What do a $155 million Picasso, a $60 million Hamptons home, a $600 million fine and a trader in handcuffs have in common? The answer: a tumultuous week for high-profile hedge-fund titan Stephen A. Cohen.

SAC Capital portfolio manager Michael Steinberg (C) walks with his lawyers as he leaves federal court after being arraigned on insider trading charges on March 29, 2013 in New York City.
SAC Capital portfolio manager Michael Steinberg (C) walks with his lawyers as he leaves federal court after being arraigned on insider trading charges on March 29, 2013 in New York City.
Monika Graff/Getty Images

Hedge fund trader Michael Steinberg pleaded not guilty to charges of insider trading today, after he was led away from his Park Avenue home in handcuffs.

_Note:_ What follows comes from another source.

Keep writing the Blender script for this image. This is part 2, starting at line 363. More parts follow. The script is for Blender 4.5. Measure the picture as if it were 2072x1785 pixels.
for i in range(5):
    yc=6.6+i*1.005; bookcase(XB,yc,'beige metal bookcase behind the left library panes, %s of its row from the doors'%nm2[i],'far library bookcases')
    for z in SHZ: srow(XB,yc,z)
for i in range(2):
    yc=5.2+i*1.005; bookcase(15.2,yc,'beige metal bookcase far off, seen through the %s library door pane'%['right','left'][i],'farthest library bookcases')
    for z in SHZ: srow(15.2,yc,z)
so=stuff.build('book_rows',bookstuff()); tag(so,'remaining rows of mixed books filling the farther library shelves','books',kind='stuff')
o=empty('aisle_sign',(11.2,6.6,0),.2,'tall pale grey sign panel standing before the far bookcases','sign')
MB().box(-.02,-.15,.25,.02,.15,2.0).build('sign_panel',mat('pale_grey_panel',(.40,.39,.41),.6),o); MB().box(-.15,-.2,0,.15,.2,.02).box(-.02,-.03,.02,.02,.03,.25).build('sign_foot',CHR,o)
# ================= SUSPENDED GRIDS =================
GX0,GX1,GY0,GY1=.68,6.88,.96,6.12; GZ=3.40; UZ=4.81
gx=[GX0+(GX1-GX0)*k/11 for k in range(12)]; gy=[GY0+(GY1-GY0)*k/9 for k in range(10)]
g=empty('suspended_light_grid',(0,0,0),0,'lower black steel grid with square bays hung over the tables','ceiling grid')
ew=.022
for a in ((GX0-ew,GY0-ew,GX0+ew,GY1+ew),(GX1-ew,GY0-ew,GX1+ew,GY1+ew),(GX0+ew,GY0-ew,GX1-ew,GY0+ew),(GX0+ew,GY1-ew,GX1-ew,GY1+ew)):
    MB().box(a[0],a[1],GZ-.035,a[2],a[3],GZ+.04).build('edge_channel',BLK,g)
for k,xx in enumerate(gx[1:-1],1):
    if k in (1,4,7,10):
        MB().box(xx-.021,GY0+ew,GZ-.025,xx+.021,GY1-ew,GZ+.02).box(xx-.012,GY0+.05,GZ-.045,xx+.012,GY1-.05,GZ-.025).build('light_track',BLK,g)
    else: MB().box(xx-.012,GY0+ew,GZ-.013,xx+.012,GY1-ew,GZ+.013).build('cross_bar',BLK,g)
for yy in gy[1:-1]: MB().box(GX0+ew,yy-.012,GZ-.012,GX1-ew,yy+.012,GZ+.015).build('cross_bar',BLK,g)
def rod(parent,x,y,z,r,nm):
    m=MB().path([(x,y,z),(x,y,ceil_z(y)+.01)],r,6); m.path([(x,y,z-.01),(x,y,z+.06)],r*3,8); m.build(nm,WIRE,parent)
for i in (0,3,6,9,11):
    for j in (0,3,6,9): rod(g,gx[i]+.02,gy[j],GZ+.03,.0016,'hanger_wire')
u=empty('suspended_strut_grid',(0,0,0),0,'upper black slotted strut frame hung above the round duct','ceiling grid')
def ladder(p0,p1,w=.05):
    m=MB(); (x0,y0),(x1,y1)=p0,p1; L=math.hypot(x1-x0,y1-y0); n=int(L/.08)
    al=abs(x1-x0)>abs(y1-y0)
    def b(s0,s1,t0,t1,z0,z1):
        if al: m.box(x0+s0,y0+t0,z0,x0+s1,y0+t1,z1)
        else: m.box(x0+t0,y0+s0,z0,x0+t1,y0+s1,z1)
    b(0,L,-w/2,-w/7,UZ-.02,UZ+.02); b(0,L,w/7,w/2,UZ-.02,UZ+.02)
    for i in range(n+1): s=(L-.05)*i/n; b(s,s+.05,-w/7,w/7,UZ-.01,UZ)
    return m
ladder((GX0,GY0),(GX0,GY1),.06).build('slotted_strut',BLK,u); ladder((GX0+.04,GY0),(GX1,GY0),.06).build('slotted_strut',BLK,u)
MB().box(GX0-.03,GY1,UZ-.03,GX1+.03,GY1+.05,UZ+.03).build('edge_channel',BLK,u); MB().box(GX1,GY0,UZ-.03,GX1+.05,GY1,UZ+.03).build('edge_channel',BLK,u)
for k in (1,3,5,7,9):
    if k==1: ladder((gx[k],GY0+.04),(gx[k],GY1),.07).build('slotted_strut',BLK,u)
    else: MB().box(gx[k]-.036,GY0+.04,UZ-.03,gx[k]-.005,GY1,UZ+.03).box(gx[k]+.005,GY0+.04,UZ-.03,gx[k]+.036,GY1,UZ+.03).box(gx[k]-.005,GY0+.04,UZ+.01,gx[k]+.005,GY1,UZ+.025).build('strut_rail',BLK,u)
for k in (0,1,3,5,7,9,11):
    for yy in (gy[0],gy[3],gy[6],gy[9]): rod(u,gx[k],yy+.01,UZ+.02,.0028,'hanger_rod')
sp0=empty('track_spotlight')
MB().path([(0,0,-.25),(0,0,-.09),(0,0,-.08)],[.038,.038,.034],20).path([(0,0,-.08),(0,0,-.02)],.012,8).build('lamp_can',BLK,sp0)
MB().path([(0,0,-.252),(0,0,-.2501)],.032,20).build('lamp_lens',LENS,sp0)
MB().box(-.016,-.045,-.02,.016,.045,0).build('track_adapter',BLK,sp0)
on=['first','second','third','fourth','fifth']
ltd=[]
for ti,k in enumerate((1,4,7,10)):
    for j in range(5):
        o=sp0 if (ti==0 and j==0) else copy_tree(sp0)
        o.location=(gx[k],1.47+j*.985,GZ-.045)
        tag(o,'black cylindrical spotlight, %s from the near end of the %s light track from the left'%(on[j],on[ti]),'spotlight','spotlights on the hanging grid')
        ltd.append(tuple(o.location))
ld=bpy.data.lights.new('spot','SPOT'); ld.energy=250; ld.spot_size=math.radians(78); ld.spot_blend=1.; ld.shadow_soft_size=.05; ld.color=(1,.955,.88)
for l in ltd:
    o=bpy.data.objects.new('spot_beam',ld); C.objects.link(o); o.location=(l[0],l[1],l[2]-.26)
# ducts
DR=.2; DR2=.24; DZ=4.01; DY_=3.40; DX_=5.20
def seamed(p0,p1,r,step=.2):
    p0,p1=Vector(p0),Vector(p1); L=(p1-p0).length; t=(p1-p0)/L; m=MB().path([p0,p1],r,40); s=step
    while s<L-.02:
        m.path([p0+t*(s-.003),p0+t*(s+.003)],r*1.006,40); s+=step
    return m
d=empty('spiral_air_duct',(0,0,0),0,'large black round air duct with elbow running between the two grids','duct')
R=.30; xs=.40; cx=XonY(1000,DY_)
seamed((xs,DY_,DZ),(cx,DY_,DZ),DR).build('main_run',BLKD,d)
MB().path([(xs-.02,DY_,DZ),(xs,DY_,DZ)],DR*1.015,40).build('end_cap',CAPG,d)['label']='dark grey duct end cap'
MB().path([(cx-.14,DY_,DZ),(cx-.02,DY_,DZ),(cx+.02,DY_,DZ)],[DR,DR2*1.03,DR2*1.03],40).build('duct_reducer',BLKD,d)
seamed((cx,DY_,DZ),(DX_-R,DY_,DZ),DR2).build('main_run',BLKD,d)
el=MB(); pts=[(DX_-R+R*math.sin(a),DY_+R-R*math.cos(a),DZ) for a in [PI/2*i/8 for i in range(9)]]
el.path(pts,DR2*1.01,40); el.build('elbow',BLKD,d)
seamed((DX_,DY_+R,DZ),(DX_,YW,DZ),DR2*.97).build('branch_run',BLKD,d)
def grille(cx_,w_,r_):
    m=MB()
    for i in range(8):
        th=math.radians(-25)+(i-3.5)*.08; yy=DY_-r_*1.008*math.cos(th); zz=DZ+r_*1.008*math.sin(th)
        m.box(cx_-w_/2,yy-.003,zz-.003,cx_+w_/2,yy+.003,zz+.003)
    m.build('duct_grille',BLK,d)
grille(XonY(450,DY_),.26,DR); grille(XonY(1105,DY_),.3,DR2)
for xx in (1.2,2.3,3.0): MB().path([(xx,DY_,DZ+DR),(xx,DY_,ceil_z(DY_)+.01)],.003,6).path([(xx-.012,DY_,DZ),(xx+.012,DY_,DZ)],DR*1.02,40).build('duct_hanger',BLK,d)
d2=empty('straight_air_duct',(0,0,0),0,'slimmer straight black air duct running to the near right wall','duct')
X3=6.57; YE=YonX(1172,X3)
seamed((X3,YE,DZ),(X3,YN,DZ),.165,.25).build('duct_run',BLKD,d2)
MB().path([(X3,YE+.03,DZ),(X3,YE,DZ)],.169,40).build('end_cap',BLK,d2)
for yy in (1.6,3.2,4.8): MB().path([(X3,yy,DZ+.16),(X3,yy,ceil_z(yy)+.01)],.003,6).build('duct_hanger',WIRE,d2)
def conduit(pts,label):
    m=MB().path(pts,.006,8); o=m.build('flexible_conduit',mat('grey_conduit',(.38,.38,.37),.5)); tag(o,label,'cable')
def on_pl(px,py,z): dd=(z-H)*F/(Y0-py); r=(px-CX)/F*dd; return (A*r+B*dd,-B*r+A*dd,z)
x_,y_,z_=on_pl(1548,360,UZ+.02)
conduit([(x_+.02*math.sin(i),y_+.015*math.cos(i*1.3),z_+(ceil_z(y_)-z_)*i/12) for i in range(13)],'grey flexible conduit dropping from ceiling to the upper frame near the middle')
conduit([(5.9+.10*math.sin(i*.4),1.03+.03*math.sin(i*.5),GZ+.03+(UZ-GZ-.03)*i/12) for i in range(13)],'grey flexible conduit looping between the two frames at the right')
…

The spectacle turns up the heat on his employer — SAC Capital Advisors — one of this country’s biggest hedge funds. Even though just a few weeks ago, SAC paid $600 million to settle separate allegations of insider trading.

It’s been quite a week for Stephen A. Cohen, the namesake behind SAC Capital Advisors, who paid $155 million for a Picasso painting. That was all before we learned that Cohen bought $60 million beachfront home in the Hamptons.

“A big week for SAC Capital and Steven Cohen. Maybe not the best big week,” said Max Wolff, a senior economist at Greencrest Capital. “Keeping SAC open at this point as well as keeping to the conspicuous consumption schedule that Mr. Cohen is very famous for are part of an attempt to show that business will continue to go on.”

Cohen’s hedge fund has been under pressure for six months as insider trading allegations mounted. Additionally, investors have pulled almost $2 billion out of SAC Capital.

“Very few individuals have been tagged with insider trading and have been able to go forward with any kind of credibility,” said James Cox is a professor of securities law at Duke.

But, to some, this feels a bit like the world has changed.

“This almost feels like the end of an era,” said Marion Maneker, talking about Cohen’s art collection. Maneker said Cohen blazed a trail for financiers collecting art. “He’s not really doing something he’s hasn’t done in the past.  He’s just coming back to a place he was in 2007.”